▶ Directive:
Copy the lines of the data below exactly, starting at the first and stopping after the line that contains "from mathutils import Vector, Matrix, Euler"; include no pictures.
[begin Supplied information]
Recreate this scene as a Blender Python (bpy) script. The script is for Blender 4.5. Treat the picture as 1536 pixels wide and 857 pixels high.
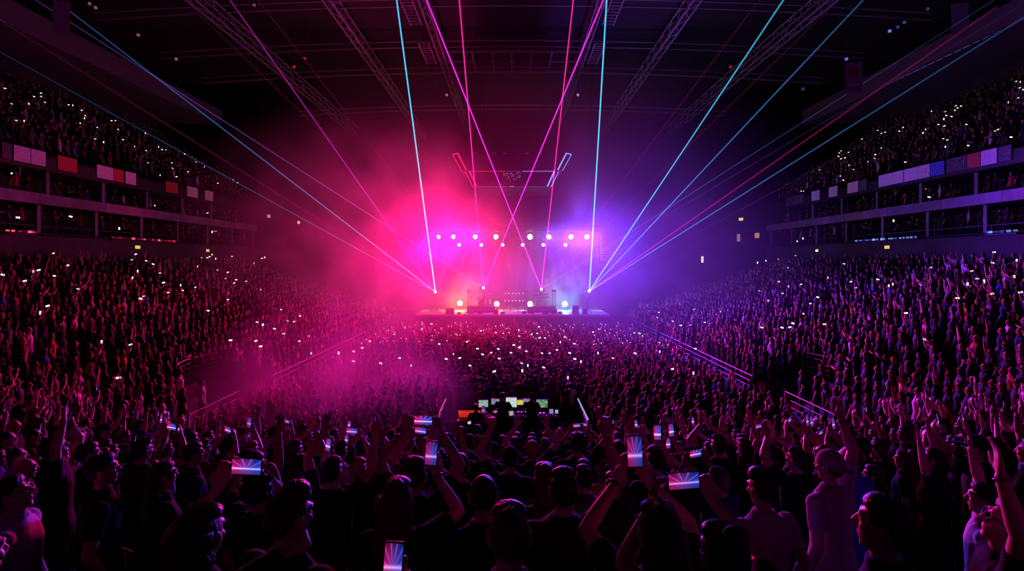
import bpy, bmesh, math, random
import numpy as np
from mathutils import Vector, Matrix, Euler

for o in list(bpy.data.objects):
    bpy.data.objects.remove(o)
S = bpy.context.scene
COL = S.collection
PI = math.pi
R = math.radians

# ------------------------------------------------------------------ camera, world, exposure
CAM_Z, F, CX, HY = 6.9, 800.0, 768.0, 395.0
cam_data = bpy.data.cameras.new('camera')
cam = bpy.data.objects.new('camera', cam_data)
COL.objects.link(cam)
cam.location = (0, 0, CAM_Z)
cam.rotation_euler = (R(90), 0, 0)
cam_data.sensor_width = 36.0
cam_data.lens = F / 1536.0 * 36.0
cam_data.shift_y = -(428.5 - HY) / 1536.0
cam_data.clip_start, cam_data.clip_end = 0.05, 300
S.camera = cam

def px(x, y, D):
    """the point seen at pixel x, y at distance D down the hall"""
    return Vector(((x - CX) / F * D, D, CAM_Z - (y - HY) / F * D))

S.view_settings.view_transform = 'Standard'
S.view_settings.look = 'None'
S.view_settings.gamma = 1
S.view_settings.use_curve_mapping = False
S.view_settings.exposure = 0.0
w = bpy.data.worlds.new('world')
S.world = w
w.use_nodes = True
w.node_tree.nodes['Background'].inputs[0].default_value = (0.25, 0.1, 0.5, 1)
w.node_tree.nodes['Background'].inputs[1].default_value = 0.0

cy = S.cycles
cy.max_bounces = 3
cy.diffuse_bounces = 1
cy.glossy_bounces = 1
cy.transmission_bounces = 2
cy.transparent_max_bounces = 24
cy.volume_bounces = 0
cy.caustics_reflective = cy.caustics_refractive = False
cy.sample_clamp_direct = 20
cy.sample_clamp_indirect = 3
cy.use_denoising = True
cy.volume_step_rate = 1.0
cy.volume_max_steps = 256
cy.adaptive_threshold = 0.02

# ------------------------------------------------------------------ lights of the show and added fill
STAGE_Y = 50.0
def lamp(name, kind, loc, color, power, radius=0.15, target=None, angle=60, blend=1.0):
    d = bpy.data.lights.new(name, kind)
    d.color = color
    d.energy = power
    d.shadow_soft_size = radius
    if kind == 'SPOT':
        d.spot_size = R(angle)
        d.spot_blend = blend
    o = bpy.data.objects.new(name, d)
    COL.objects.link(o)
    o.location = loc
    if target is not None:
        o.rotation_euler = (Vector(target) - Vector(loc)).to_track_quat('-Z', 'Y').to_euler()
    return o

RED, BLUE = (1.0, 0.0, 0.24), (0.13, 0.03, 1.0)
# the washes that hang in the rig and colour the haze
lamp('wash_light', 'SPOT', (-5.5, 51.0, 8.2), RED, 8500, 0.4, (-14, 34, 3.5), 150, 1.0)
lamp('wash_light', 'SPOT', (-1.8, 51.0, 5.5), (0.9, 0, 1), 2000, 0.4, (-2, 30, 3), 172, 1.0)
lamp('wash_light', 'SPOT', (5.5, 51.0, 8.2), BLUE, 12500, 0.4, (14, 34, 3.5), 150, 1.0)
lamp('wash_light', 'SPOT', (1.8, 51.0, 5.5), (0.5, 0.02, 1), 2800, 0.4, (2, 30, 3), 172, 1.0)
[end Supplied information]
▶ Written solution:
Recreate this scene as a Blender Python (bpy) script. The script is for Blender 4.5. Treat the picture as 1536 pixels wide and 857 pixels high.
import bpy, bmesh, math, random
import numpy as np
from mathutils import Vector, Matrix, Euler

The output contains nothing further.